Well, aesthetics is fun, but what is the relevance of all this to physics? I think that Steve brought this topic up because he wanted to raise some questions about how true any of our scientific models (theories) of the world really are. That is, I think he was trying to suggest that scientific representations of real world entities or phenomena might have little or nothing to do with the way these things actually are. I think he was basing this view on an analogy with aesthetics, where I suspect he takes the view that representation is a matter of the “intent” of the representor only.

Let’s put aside the question of whether Steve actually holds these views (I could be wrong in my suppositions!), and just consider these views themselves, and their implications.

The idea that representation is just a matter of the intent of the person doing the representing is a subjectivist view. It starts from the fact that there are lots of different ways of representing a rose in a painting and jumps to the conclusion that anything in a painting might be a representation of a rose if that is what the painter intended. “Let this black X represent a rose...”

This is a view that deserves extensive criticism, but obviously the place to do it is in a paper on aesthetics, not a paper on physics. Let me just say that I think this view is essentially wrong—though like most wrong views, it has a small element of truth to it. One of the reasons why it sounds as plausible as it does is that it rests on a confusion of the different standards that exist for what counts as a representation within different artistic styles or genres.

In a realistic style, for example, the standards of representation are much stricter that they are in an abstract style of painting.

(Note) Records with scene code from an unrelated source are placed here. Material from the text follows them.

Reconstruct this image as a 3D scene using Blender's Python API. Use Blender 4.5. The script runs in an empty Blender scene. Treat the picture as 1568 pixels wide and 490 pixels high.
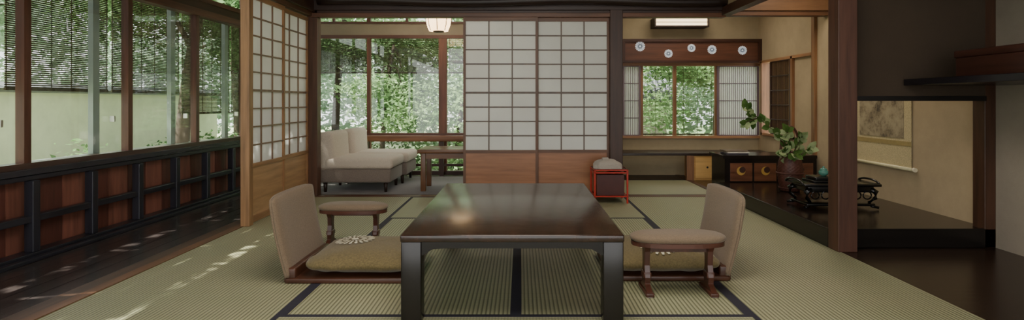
import bpy, bmesh, math, random
import numpy as np
from mathutils import Vector, Matrix
random.seed(7); rng=np.random.default_rng(11)
S=bpy.context.scene

def hx(h):
    h=h.lstrip('#'); o=[]
    for i in (0,2,4):
        c=int(h[i:i+2],16)/255
        o.append(c/12.92 if c<=.04045 else ((c+.055)/1.055)**2.4)
    return (*o,1)

# ------------------------------------------------------------------ materials
def newmat(name):
    m=bpy.data.materials.new(name); m.use_nodes=True
    nt=m.node_tree; b=nt.nodes['Principled BSDF']
    return m,nt,b
def noise(nt,scale,vec=(1,1,1),detail=4,rough=.55):
    tc=nt.nodes.new('ShaderNodeTexCoord'); mp=nt.nodes.new('ShaderNodeMapping')
    mp.inputs['Scale'].default_value=vec
    n=nt.nodes.new('ShaderNodeTexNoise'); n.inputs['Scale'].default_value=scale
    n.inputs['Detail'].default_value=detail; n.inputs['Roughness'].default_value=rough
    nt.links.new(tc.outputs['Object'],mp.inputs[0]); nt.links.new(mp.outputs[0],n.inputs['Vector'])
    return n
def ramp(nt,src,stops):
    r=nt.nodes.new('ShaderNodeValToRGB'); e=r.color_ramp.elements
    e[0].position,e[0].color=stops[0]; e[1].position,e[1].color=stops[-1]
    for p,c in stops[1:-1]:
        k=e.new(p); k.color=c
    nt.links.new(src,r.inputs[0]); return r
def bump(nt,b,src,st=.2,dist=.01):
    k=nt.nodes.new('ShaderNodeBump'); k.inputs['Strength'].default_value=st; k.inputs['Distance'].default_value=dist
    nt.links.new(src,k.inputs['Height']); nt.links.new(k.outputs[0],b.inputs['Normal'])
def mul(h,f):
    c=hx(h); return (min(1,c[0]*f),min(1,c[1]*f),min(1,c[2]*f),1)
_w={}
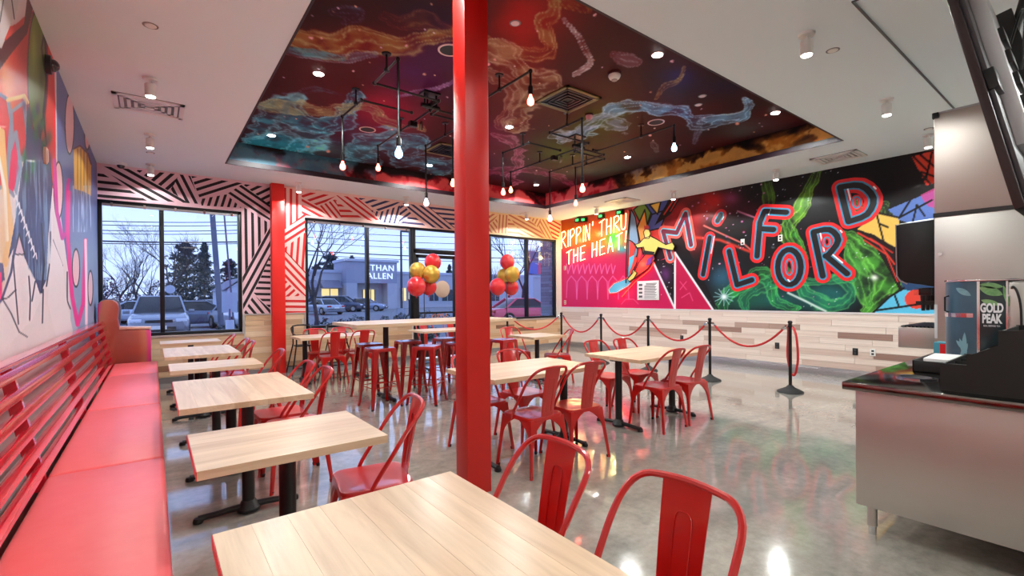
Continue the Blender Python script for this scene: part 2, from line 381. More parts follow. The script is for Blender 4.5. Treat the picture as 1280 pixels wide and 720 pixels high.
for a, b in (((RX0 - .0, RY0), (RX0 + .02, RY1)), ((RX1 - .02, RY0), (RX1, RY1)), ((RX0, RY0), (RX1, RY0 + .02)), ((RX0, RY1 - .02), (RX1, RY1))):
    tr.span((a[0], a[1], ZC - .003), (b[0], b[1], ZC + .075))
tag(tr.build('trim_2', mat('dark_maroon_trim', (36, 14, 26), .5)), kind='structure')

def paint_ceiling(P, a, b):
    p = Painting(P, a, b, (96, 8, 20))
    p.mixc(.6 * p.n1, (36, 8, 20))
    for q in ((655, 30, 55, 60, (190, 8, 8), 1), (470, 60, 80, 30, (120, 5, 12), .9), (405, 95, 60, 40, (96, 6, 14), .9), (520, 95, 60, 45, (110, 30, 90), .8), (560, 60, 50, 60, (90, 30, 80), .7),
              (480, 140, 60, 30, (190, 20, 60), .95), (455, 165, 40, 22, (170, 24, 50), .8), (430, 170, 60, 30, (60, 20, 60), .6), (345, 180, 60, 30, (60, 60, 66), .8), (420, 190, 90, 22, (92, 86, 88), .8),
              (520, 215, 70, 18, (50, 24, 30), .8), (640, 90, 40, 50, (170, 90, 60), .55), (700, 190, 70, 25, (86, 96, 20), .95), (745, 150, 60, 30, (100, 100, 20), .9), (770, 110, 50, 30, (104, 70, 20), .7),
              (690, 130, 50, 30, (110, 60, 40), .7), (735, 60, 60, 40, (80, 6, 8), .9), (850, 100, 60, 26, (60, 14, 26), .8), (850, 95, 25, 18, (60, 30, 90), .9), (905, 110, 40, 18, (40, 16, 60), .7), (620, 175, 40, 40, (150, 40, 90), .6),
              (650, 200, 50, 30, (90, 70, 70), .6), (830, 200, 90, 20, (88, 80, 74), .85), (930, 160, 80, 18, (96, 88, 80), .8), (880, 160, 30, 14, (40, 24, 24), .7), (745, 215, 60, 14, (110, 106, 84), .7), (950, 130, 60, 16, (60, 36, 28), .7),
              (400, 10, 60, 20, (60, 6, 24), .7), (540, 15, 60, 20, (58, 10, 46), .8), (700, 20, 40, 30, (140, 10, 10), .6)): p.blob(*q)
    B_ = (110, 190, 205); O_ = (214, 130, 60); 
    p.smoke([(300, 195), (330, 150), (355, 140), (390, 160), (420, 155), (450, 120)], 17, (60, 140, 160), (140, 215, 230), .95, 24)
    p.smoke([(285, 200), (330, 178), (370, 190), (400, 205), (440, 215)], 16, (40, 150, 170), (130, 220, 235), .95, 20)
    p.smoke([(370, 185), (366, 205), (400, 220)], 17, (40, 150, 170), (130, 220, 235), .95, 16)
    p.smoke([(470, 200), (440, 185), (470, 175), (520, 178), (500, 195), (560, 205)], 13, (80, 140, 160), (150, 205, 220), .85, 20)
    p.smoke([(305, 215), (300, 190), (330, 210)], 9, (190, 150, 70), (220, 180, 90), .7, 14)
    p.smoke([(315, 128), (350, 132), (400, 140), (460, 136), (480, 150), (530, 160)], 6, (190, 140, 80), (225, 180, 110), .75, 16)
    p.smoke([(345, 150), (380, 118), (430, 120)], 4, (90, 110, 120), (130, 140, 150), .5, 16)
    p.smoke([(350, 40), (385, 50), (420, 55), (450, 45), (500, 55), (530, 48), (575, 35)], 13, (190, 100, 44), (230, 160, 84), .95, 14)
    p.smoke([(360, 62), (420, 68), (470, 66)], 5, (150, 140, 150), (210, 180, 190), .7, 14)
    p.smoke([(350, 60), (395, 64), (430, 70)], 4, (60, 130, 150), (100, 180, 190), .7, 10)
    p.smoke([(480, 20), (500, 30), (530, 28), (570, 40)], 8, (130, 70, 40), (190, 120, 70), .5, 20)
    p.smoke([(415, 12), (450, 14), (430, 26)], 6, (90, 100, 120), (140, 150, 165), .55, 14)
    p.smoke([(500, 118), (540, 110), (570, 96)], 2.5, (200, 100, 160), (240, 150, 200), .8, 8)
    p.smoke([(690, -8), (694, 20), (676, 35), (690, 62), (640, 66), (600, 48)], 9, (190, 100, 50), (240, 160, 90), .85, 16)
    p.smoke([(690, 5), (735, 10), (700, 0)], 5, (170, 90, 40), (220, 150, 70), .7, 12)
    p.smoke([(600, 60), (640, 70), (655, 95), (680, 100), (650, 120), (640, 150)], 17, (190, 110, 70), (240, 170, 130), .9, 26)
    p.smoke([(612, 90), (640, 110), (625, 150)], 10, (180, 90, 70), (230, 150, 120), .7, 20)
    p.smoke([(706, 26), (722, 44), (732, 62), (738, 78), (718, 92)], 4, (200, 130, 130), (255, 215, 215), .9, 5)
    p.smoke([(765, 65), (780, 72), (795, 76)], 7, (190, 120, 130), (230, 180, 190), .5, 10)
    p.smoke([(700, 170), (740, 160), (760, 140), (800, 132), (850, 140), (870, 152), (920, 145), (930, 128)], 8, (120, 140, 170), (205, 215, 235), .95, 16)
    p.smoke([(690, 165), (720, 168), (745, 150), (780, 158)], 7, (150, 130, 150), (215, 195, 215), .8, 14)
    p.smoke([(818, 122), (830, 108), (848, 100), (856, 84)], 3, (180, 110, 50), (225, 160, 100), .8, 8)
    p.smoke([(612, 170), (640, 178), (650, 200), (640, 225)], 7, (200, 80, 110), (250, 130, 160), .8, 18)
    p.smoke([(600, 215), (680, 215), (720, 235)], 4, (200, 60, 100), (250, 120, 150), .6, 14)
    p.smoke([(876, 148), (872, 165), (868, 178)], 4, (130, 110, 130), (190, 170, 190), .6, 6)
    p.smoke([(815, 178), (822, 190)], 4, (170, 130, 120), (220, 190, 180), .6, 6)
    lum = p.c.mean(1, keepdims=True); p.c = p.c + (lum - p.c) * .28 * sstep(.25, .5, lum); p.c = p.c * np.array([.84, 1.0, 1.04]); p.c = np.clip(p.c + (p.c - .36) * .3 * (p.c < .85), 0.012, 1)
    p.stars(170, (290, 0, 1040, 240), 4, ((250, 230, 230), (255, 190, 160), (230, 190, 220)), (.5, 1.3))
    p.stars(26, (290, 0, 1000, 200), 9, ((250, 190, 200), (240, 170, 150)), (1.5, 3.2))
    return p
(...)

Specifically, a black X is definitely not a representation of a rose in a realistic painting, no matter what the artist intended. At most it might be a symbol of a rose, which is something else.

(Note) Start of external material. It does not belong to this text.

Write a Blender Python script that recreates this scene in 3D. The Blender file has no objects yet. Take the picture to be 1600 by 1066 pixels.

On the other hand, it is conceivable that a swishy black X might be a representation of a black rose in a painting done in some very abstract style, where the form of objects is nearly abstracted away, and only the colors count, let us say. But even in the most abstract style, if a rose is really to be represented in a work, there must be something about the representation that mirrors the reality.

Thus the view that there need be nothing objective in any representation is wrong. There are subjective elements, both in that the standards of representation can be variously selected, and in that the specific aspects or elements that are mirrored can be variously selected. But those aspects which do get mirrored constitute the objective elements of the representation. The existence of such objective elements is essential to the very concept of representation.

Since representation is not the totally subjective animal that it is often supposed to be, the attempt to show that scientific theories or models are also totally subjective—because they are analogous to representations—also fails.

It is true that there are subjective elements in our scientific theories. That is because we do not fully understand the world. Our views and theories are partial, one-sided, even “half-baked”. But there are also some elements of truth in our theories, some objective elements that mirror the real world. We know this, because our theories can be put to practical use, to change and control the world for our benefit.

The phenomenalistic, or subjective side is there, but so is the objective side. A dialectical appreciation of both of these sides of our knowledge is necessary.


—Scott H.
   3/20/89


Notes

[1] Marvin Minsky, The Society of Mind (NY: Simon and Schuster, 1986), p. 57.

[2] The concept of representation in aesthetics has been discussed by E. H. Gombrich, and my old professor, Paul Ziff, among others. See for example Ziff’s “On What a Painting Represents”, in his book Philosophic Turnings: Essays in Conceptual Appreciation (Ithaca, NY: Cornell University Press, 1966). I personally think Ziff’s complicated position is incorrect. Gombrich’s position, that representation is a kind of “illusion” is even less tenable.